Even nations benefiting from undeclared imports accept that embargoes must be tightened, officials have said
EU states agree that tankers suspected of carrying Russian oil in violation of embargoes must be barred from the bloc’s ports as part of the 11th sanctions package against Moscow, Politico has reported.
There was “no major opposition” to stepping up efforts to enforce existing restrictions as representatives from EU members discussed the issue on Thursday, three sources told the US outlet.
Even nations that apparently benefit from undeclared imports of Russian crude back the proposal, the sources claimed.
A diplomat from one such country told Politico that “for us, enforcement isn’t proving to be a major issue – we don’t have red lines on this.” However, he noted that the new sanctions package “is different from the others, focusing on circumvention, and it will have a different impact, so we are taking our time to look at all the proposals.”
An unnamed senior European Commission official also asserted that the planned clampdown on the so-called ‘shadow fleet’ delivering Russian oil to the EU would not lead to serious frictions within the bloc.
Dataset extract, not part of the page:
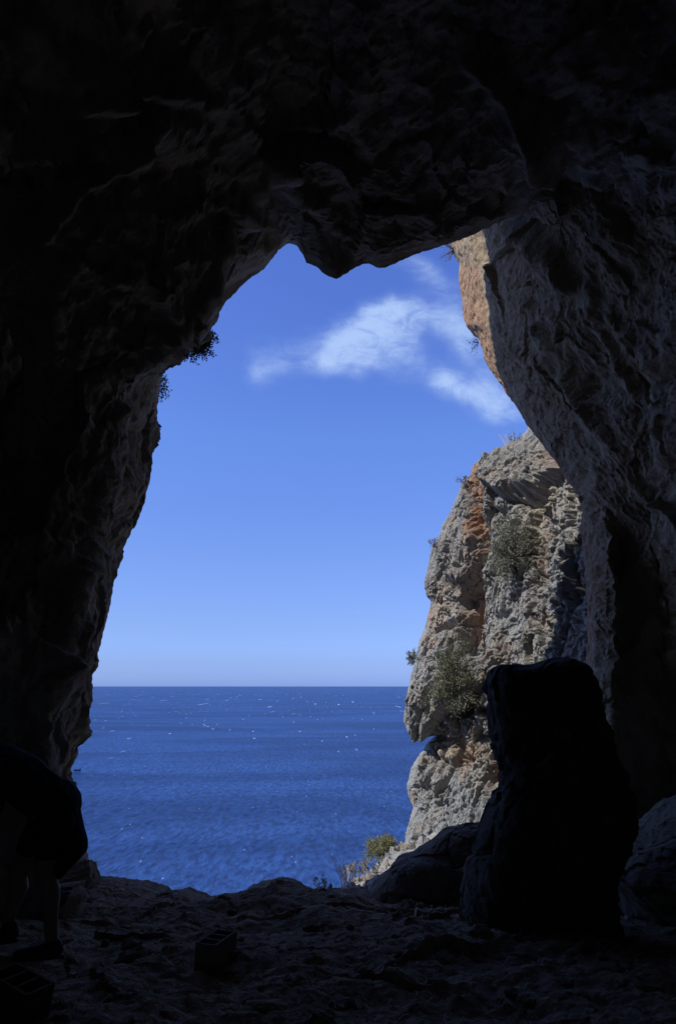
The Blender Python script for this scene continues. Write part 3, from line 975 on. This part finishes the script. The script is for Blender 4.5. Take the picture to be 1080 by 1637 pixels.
# ------------------------------------------------------------------ boulders
def lathe_rock(name, rows, d, depth_r, label, mat, seed, amp=.12, back=1.0, group=None, nu=220, nv=200, cat='boulder', bumps=()):
    """rows: (py, px left, px right) outline of the rock at distance d; real thickness depth_r"""
    a = np.array(rows, float)
    ys = np.linspace(a[0, 0], a[-1, 0], nv)
    L = gsmooth(np.interp(ys, a[:, 0], a[:, 1]), 1.5); Rr = gsmooth(np.interp(ys, a[:, 0], a[:, 2]), 1.5)
    PL = W(L, ys, d); PRr = W(Rr, ys, d)
    C = (PL + PRr) / 2; hw = (PRr[:, 0] - PL[:, 0]) / 2
    th = np.linspace(0, 2 * np.pi, nu, endpoint=False)
    ct, sn = np.cos(th), np.sin(th)
    sx = np.sign(ct) * np.abs(ct) ** .8; sy = np.sign(sn) * np.abs(sn) ** .8
    G = np.zeros((nu, nv, 3))
    prof = np.clip(hw / hw.max(), 0.02, 1) ** .7
    G[..., 0] = C[None, :, 0] + hw[None, :] * sx[:, None]
    G[..., 1] = d + depth_r * prof[None, :] * sy[:, None]
    G[..., 2] = C[None, :, 2]
    N = np.stack([sx[:, None] + 0 * hw[None], sy[:, None] + 0 * hw[None], 0 * G[..., 0]], -1)
    N /= np.linalg.norm(N, axis=-1, keepdims=True)
    P = warp(G, 1.2, .3, seed)
    rn = voro(P, 1.7, seed + 3); r2 = voro(P, 4.0, seed + 5)
    dd = fbm(P, 1.4, 5, seed + 7, .55) * amp * 1.3 + ((rn[2] - .5) * 1.0 + rn[3]) * amp * .8 + ((r2[2] - .5) + r2[3]) * amp * .3 + fbm(G, 9, 5, seed + 9, .62) * .05 + (voro(warp(P, 3, .1, seed + 13), 8.5, seed + 15)[3]) * amp * .25 - .05 * (1 - sstep(0, .06, rn[1] - rn[0]))
    fade = np.abs(ct)[:, None] * .55          # the outline keeps its shape
    G = G + N * (dd * (1 - fade))[..., None]
    G[..., 2] += fbm(P, 2.5, 4, seed + 11) * amp * .3
    for bx, bw, bh in bumps:
        qx, _q = proj(G)
        G[..., 2] += bh * np.exp(-((qx - bx) / bw) ** 2) * np.exp(-(np.arange(nv) / 22.0) ** 2)[None, :]
    o = link(name, grid_mesh(name, G, closed=True), mat)
    # close the top
    me = o.data
    nvt = len(me.vertices)
    tag(o, label, cat, group)
    import bmesh
    bm = bmesh.new(); bm.from_mesh(me)
    bm.verts.ensure_lookup_table()
    top = [bm.verts[i * nv] for i in range(nu)]
    c = bm.verts.new(sum((v.co for v in top), Vector()) / nu + Vector((0, 0, .01)))
    for i in range(nu):
        fc = bm.faces.new((top[i], top[(i + 1) % nu], c)); fc.smooth = True
    bm.normal_update(); bm.to_mesh(me); bm.free()
    return o


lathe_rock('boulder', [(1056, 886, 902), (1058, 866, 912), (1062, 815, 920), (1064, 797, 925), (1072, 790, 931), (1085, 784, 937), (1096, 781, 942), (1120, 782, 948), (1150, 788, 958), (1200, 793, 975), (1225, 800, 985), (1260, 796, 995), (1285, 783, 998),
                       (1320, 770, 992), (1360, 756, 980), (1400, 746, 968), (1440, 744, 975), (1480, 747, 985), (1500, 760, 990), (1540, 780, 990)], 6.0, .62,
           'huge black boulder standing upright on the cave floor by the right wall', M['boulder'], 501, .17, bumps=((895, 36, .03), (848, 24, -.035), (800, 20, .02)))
lathe_rock('boulder', [(1318, 742, 800), (1321, 724, 850), (1333, 706, 900), (1345, 692, 900), (1357, 674, 900), (1368, 657, 900), (1370, 644, 900), (1376, 634, 900), (1388, 620, 900), (1402, 606, 900), (1416, 592, 900), (1450, 575, 900), (1480, 560, 900)], 7.9, .5,
           'low dark rock sloping down to the left under the sunlit cliff', M['grey_rock'], 531, .11)
lathe_rock('boulder', [(1262, 1120, 1250), (1285, 1078, 1260), (1310, 1048, 1280), (1338, 1015, 1300), (1364, 992, 1300), (1385, 975, 1300), (1400, 970, 1300), (1430, 985, 1300), (1480, 1000, 1300)], 6.6, .7,
           'ragged rock heap at the right edge of the cave floor behind the black boulder', M['grey_rock'], 561, .16, cat='rock heap')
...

“The media like to write about rock and roll and rough and tumble, but the success has been in unity – preserving that unity for the outside world is very important,” the official insisted.
A draft European Commission proposal seen by Politico stated that tightening is required “given the sharp increase in deceptive practices, and related environmental risks, by vessels transporting Russian crude oil and petroleum products in an effort to circumvent Union restrictive measures.”
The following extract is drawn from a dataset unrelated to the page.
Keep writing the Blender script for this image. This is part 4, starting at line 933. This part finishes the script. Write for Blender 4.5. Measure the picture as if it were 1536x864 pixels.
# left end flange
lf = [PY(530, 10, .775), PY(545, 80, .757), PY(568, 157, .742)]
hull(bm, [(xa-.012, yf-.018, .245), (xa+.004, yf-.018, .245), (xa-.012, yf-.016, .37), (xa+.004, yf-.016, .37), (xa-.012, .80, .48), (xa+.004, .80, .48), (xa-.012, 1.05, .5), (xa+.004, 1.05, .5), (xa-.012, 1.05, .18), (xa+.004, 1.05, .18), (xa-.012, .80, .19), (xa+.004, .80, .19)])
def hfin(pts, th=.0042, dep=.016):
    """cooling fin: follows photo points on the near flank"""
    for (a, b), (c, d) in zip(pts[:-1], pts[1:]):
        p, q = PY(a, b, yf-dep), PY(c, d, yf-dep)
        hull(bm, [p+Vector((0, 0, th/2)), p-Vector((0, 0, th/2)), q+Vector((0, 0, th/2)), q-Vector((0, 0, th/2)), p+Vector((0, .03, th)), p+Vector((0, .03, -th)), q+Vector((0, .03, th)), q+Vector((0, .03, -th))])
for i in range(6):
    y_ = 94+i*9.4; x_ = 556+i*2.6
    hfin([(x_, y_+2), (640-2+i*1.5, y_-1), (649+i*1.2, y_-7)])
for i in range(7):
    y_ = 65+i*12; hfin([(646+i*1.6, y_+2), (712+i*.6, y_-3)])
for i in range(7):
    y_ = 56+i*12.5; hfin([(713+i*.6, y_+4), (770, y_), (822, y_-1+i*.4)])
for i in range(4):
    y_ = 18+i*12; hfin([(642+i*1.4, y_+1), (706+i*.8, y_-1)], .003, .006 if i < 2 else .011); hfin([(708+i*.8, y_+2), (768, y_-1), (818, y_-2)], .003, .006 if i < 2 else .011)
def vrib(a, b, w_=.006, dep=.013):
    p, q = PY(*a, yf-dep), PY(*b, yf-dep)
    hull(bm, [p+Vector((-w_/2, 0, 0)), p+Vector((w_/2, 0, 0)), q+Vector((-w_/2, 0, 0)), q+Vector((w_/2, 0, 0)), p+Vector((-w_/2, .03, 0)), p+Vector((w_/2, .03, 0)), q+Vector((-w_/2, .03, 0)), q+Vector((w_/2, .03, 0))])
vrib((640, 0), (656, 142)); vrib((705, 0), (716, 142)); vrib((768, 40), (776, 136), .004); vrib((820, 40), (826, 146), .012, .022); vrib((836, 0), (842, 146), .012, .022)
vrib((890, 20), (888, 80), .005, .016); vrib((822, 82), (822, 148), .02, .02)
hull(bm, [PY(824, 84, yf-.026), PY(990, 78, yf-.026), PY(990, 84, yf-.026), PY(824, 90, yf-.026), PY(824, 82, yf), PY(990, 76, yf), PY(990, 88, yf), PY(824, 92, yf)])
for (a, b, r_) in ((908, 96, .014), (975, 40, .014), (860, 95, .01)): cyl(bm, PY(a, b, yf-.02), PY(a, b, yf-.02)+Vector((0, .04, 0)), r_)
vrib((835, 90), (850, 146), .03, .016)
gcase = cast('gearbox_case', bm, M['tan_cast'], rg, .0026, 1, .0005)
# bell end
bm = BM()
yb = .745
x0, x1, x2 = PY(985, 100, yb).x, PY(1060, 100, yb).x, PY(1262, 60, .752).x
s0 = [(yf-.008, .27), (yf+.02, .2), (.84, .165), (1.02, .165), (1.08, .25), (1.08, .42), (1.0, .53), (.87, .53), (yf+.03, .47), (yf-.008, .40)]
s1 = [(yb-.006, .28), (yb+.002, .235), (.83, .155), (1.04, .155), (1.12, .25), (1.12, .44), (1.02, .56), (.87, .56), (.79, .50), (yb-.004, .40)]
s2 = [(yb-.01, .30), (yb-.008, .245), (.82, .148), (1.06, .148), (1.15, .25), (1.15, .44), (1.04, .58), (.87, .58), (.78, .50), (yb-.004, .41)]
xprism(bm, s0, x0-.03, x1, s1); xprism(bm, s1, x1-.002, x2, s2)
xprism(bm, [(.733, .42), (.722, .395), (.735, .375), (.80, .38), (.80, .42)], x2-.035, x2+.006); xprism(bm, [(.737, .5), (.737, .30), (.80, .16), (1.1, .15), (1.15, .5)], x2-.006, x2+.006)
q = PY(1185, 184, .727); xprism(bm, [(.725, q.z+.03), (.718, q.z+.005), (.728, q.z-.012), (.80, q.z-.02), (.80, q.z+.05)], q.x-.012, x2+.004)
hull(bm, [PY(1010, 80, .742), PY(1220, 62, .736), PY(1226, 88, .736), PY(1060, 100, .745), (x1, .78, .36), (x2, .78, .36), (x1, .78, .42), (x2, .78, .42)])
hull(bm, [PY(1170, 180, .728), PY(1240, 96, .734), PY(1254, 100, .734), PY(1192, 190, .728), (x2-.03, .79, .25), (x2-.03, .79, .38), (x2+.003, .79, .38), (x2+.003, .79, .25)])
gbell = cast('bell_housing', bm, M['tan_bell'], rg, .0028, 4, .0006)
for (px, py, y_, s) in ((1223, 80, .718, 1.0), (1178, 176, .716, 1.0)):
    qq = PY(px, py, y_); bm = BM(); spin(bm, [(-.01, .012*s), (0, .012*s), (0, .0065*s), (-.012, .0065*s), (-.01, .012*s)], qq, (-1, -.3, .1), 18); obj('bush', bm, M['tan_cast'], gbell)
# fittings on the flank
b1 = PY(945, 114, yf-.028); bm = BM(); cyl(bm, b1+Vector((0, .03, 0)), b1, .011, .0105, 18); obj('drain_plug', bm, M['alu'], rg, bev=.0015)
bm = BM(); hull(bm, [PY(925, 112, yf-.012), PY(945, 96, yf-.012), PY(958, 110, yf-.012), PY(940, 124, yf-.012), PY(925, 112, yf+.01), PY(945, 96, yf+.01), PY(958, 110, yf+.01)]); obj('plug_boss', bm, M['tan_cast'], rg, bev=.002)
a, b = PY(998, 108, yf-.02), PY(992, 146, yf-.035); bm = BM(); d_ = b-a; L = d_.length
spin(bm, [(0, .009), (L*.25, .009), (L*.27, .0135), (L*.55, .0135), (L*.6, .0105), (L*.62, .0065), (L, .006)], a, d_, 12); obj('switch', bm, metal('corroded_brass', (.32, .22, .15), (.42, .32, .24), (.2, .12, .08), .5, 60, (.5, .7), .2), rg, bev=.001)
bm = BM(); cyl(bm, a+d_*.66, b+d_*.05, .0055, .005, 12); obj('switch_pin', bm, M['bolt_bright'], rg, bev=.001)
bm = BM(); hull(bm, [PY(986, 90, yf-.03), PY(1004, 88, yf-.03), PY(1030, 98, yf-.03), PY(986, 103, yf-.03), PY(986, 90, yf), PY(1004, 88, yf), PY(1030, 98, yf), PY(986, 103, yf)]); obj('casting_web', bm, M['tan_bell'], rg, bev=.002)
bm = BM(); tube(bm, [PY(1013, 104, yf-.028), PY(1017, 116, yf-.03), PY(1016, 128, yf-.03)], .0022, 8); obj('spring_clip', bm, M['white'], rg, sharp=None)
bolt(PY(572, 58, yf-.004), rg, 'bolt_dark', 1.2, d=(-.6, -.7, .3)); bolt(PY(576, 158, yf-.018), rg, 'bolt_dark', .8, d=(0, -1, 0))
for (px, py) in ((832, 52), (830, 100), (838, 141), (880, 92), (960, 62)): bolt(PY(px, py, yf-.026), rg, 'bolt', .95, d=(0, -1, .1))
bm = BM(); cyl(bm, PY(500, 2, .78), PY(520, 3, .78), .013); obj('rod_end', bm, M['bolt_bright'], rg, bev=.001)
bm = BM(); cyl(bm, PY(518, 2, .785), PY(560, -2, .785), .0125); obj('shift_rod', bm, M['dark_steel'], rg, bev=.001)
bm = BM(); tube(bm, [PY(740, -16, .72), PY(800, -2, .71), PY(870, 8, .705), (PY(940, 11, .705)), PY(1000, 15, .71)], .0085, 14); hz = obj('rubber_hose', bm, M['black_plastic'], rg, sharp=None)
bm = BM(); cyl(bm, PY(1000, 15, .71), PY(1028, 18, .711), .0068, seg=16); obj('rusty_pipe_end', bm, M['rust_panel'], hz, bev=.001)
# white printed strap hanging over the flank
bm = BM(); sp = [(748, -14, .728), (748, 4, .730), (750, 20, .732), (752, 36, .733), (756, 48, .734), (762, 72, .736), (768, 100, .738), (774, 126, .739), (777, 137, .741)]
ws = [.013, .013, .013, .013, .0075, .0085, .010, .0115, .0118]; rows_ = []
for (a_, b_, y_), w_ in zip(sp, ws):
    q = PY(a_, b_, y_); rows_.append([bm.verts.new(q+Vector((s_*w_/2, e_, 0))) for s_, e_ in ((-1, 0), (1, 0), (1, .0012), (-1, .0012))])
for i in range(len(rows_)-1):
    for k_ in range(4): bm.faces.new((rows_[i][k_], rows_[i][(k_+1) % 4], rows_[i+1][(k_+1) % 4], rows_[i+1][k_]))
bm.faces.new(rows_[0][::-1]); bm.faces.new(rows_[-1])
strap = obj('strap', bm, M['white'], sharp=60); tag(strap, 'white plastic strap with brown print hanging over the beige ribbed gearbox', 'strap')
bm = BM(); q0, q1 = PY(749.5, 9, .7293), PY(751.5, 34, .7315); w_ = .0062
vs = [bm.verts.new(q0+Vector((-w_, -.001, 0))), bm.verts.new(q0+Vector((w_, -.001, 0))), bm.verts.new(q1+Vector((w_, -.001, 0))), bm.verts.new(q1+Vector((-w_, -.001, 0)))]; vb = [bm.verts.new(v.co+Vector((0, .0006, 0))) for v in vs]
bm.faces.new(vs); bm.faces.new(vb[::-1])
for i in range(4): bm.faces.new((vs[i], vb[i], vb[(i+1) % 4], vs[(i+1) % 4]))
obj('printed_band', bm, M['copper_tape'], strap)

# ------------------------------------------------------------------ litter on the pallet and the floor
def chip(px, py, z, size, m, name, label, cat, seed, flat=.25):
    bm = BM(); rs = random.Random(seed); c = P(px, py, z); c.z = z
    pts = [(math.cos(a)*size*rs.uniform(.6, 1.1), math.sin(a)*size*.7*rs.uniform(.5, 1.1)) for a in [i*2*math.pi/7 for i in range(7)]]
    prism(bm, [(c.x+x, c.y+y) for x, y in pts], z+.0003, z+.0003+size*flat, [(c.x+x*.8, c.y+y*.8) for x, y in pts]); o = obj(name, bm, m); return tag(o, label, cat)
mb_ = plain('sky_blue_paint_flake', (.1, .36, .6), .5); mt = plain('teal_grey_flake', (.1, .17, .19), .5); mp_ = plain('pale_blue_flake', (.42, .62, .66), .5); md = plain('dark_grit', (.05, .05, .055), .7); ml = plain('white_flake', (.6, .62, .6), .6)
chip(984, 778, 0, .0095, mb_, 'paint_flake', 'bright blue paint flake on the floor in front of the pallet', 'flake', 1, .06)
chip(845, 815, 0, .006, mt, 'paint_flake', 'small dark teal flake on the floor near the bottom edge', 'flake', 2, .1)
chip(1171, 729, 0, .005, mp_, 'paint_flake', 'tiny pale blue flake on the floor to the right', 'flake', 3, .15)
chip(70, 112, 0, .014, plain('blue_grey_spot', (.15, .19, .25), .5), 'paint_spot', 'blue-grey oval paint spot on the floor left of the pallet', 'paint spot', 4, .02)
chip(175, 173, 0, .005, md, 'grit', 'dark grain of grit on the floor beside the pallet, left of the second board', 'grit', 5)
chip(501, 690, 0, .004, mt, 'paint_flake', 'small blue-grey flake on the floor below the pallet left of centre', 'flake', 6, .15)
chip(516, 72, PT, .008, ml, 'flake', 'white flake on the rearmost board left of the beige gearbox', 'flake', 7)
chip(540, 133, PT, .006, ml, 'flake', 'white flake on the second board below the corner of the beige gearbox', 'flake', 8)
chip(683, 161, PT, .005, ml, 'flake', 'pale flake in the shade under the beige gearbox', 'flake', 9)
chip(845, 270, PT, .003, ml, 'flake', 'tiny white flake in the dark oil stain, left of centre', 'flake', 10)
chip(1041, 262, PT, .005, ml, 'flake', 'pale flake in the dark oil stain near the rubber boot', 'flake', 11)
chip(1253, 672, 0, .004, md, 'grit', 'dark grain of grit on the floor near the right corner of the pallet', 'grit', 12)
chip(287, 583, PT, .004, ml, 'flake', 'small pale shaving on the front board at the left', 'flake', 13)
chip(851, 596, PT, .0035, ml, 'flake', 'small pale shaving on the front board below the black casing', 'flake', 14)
According to the document, Brussels is seeking to bar “access to the ports and locks of the Union to vessels that are suspected or found in breach of the ban on importing seaborne Russian crude oil and petroleum products into the Union and of the G7 agreed price cap by engaging in ship-to-ship transfers.” Ships traveling with their transponders and GPS turned off will also be targeted, it added.
Late last year, the EU, G7, and their allies slapped a collective ban on Russian seaborne oil exports, along with a price cap of $60 per barrel. In February, another embargo kicked in, banning almost all imports of Russian oil products, as well as introducing price caps on diesel and other petroleum products.
READ MORE: Russian oil shipments surge despite production cut – Bloomberg
Bloomberg reported on Wednesday that despite the restrictions, the average four-week seaborne shipments of Russian crude in the period to May 5 had jumped by 180,000 barrels per day (bpd) to 3.63 million bpd, the highest increase since the start of 2022. The main destinations for the tankers were China and India.